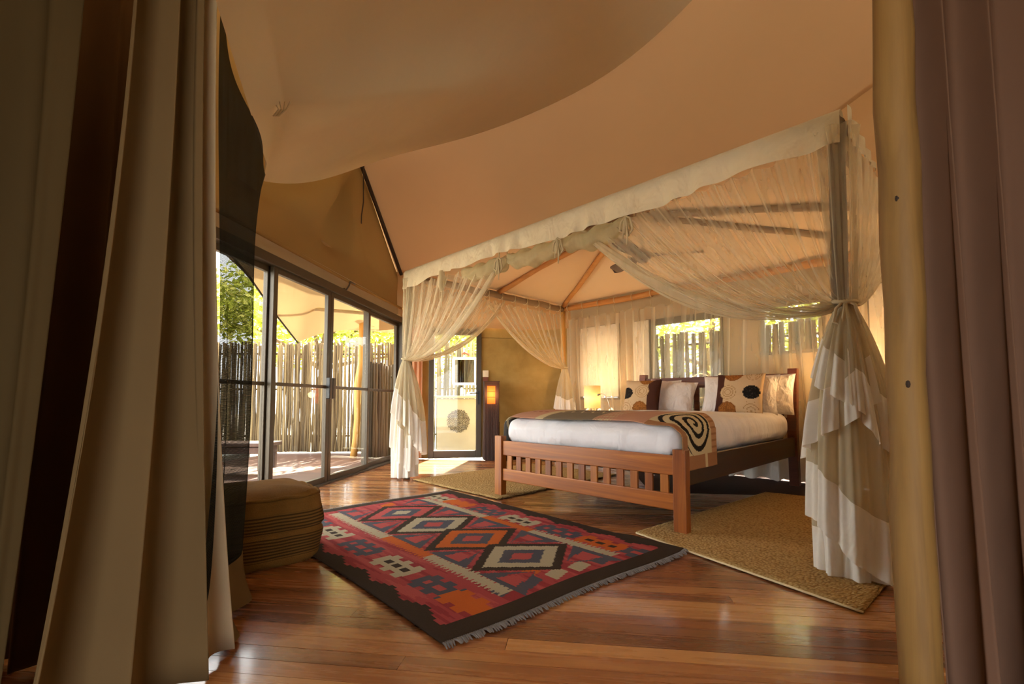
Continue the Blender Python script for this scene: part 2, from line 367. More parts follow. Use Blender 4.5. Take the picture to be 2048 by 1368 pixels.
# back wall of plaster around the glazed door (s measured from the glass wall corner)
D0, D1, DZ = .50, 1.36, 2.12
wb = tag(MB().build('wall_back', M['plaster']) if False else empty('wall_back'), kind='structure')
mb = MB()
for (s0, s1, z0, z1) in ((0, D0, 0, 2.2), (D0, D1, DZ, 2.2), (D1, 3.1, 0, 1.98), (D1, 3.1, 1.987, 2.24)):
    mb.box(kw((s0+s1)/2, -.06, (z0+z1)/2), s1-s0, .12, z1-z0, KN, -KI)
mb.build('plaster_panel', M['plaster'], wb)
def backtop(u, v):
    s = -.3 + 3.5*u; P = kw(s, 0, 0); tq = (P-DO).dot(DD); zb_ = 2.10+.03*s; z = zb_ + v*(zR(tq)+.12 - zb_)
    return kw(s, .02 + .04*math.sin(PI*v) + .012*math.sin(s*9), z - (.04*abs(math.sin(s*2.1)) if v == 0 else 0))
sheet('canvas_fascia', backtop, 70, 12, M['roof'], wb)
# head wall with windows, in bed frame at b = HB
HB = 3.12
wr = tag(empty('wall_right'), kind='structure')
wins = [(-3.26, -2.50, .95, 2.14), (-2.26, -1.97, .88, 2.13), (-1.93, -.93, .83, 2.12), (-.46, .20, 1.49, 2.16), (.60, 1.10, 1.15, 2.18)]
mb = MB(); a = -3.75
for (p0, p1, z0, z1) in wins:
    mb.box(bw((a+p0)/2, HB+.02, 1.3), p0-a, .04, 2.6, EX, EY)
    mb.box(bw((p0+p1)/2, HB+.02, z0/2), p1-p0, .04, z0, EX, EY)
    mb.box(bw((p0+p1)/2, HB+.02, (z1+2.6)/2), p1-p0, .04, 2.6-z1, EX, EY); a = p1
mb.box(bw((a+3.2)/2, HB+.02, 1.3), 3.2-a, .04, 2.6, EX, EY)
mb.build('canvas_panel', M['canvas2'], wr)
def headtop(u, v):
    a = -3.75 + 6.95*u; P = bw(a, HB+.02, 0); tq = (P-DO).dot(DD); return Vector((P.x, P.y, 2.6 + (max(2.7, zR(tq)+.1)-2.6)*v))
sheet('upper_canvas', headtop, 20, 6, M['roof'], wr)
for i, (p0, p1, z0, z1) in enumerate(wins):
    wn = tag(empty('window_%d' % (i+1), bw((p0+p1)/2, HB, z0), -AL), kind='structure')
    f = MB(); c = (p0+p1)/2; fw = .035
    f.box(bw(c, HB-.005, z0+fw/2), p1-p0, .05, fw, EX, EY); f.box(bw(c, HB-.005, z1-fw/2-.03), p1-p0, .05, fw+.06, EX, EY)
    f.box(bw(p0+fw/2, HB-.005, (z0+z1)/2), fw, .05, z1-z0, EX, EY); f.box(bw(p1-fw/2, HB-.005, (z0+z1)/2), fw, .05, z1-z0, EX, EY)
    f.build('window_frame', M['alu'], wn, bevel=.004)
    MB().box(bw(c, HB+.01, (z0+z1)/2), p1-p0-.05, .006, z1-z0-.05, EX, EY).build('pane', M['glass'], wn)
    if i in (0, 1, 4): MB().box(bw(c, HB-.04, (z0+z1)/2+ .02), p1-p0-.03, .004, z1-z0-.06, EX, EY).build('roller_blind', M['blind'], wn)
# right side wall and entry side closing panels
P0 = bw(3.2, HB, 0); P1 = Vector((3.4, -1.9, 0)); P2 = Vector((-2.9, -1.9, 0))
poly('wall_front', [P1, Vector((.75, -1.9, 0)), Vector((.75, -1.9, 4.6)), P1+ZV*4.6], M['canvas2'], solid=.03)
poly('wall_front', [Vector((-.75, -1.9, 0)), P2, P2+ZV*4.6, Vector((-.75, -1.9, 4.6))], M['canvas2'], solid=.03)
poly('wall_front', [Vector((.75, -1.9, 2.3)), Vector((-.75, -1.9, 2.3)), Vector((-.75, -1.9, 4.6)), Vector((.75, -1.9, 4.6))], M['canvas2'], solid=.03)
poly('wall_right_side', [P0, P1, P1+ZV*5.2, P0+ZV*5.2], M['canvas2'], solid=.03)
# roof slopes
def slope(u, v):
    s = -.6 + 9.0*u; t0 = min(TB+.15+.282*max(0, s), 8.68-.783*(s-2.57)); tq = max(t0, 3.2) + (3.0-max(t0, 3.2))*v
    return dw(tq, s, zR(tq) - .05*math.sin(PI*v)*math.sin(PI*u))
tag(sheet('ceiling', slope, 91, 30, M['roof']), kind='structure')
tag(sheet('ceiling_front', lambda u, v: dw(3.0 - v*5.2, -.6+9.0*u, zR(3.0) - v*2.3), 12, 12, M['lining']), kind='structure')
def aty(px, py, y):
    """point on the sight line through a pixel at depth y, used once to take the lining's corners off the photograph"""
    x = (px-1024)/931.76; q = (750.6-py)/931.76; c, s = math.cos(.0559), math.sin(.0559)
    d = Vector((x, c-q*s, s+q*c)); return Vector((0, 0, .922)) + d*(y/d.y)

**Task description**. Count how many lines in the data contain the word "from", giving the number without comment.

**Answer to the exercise**. 2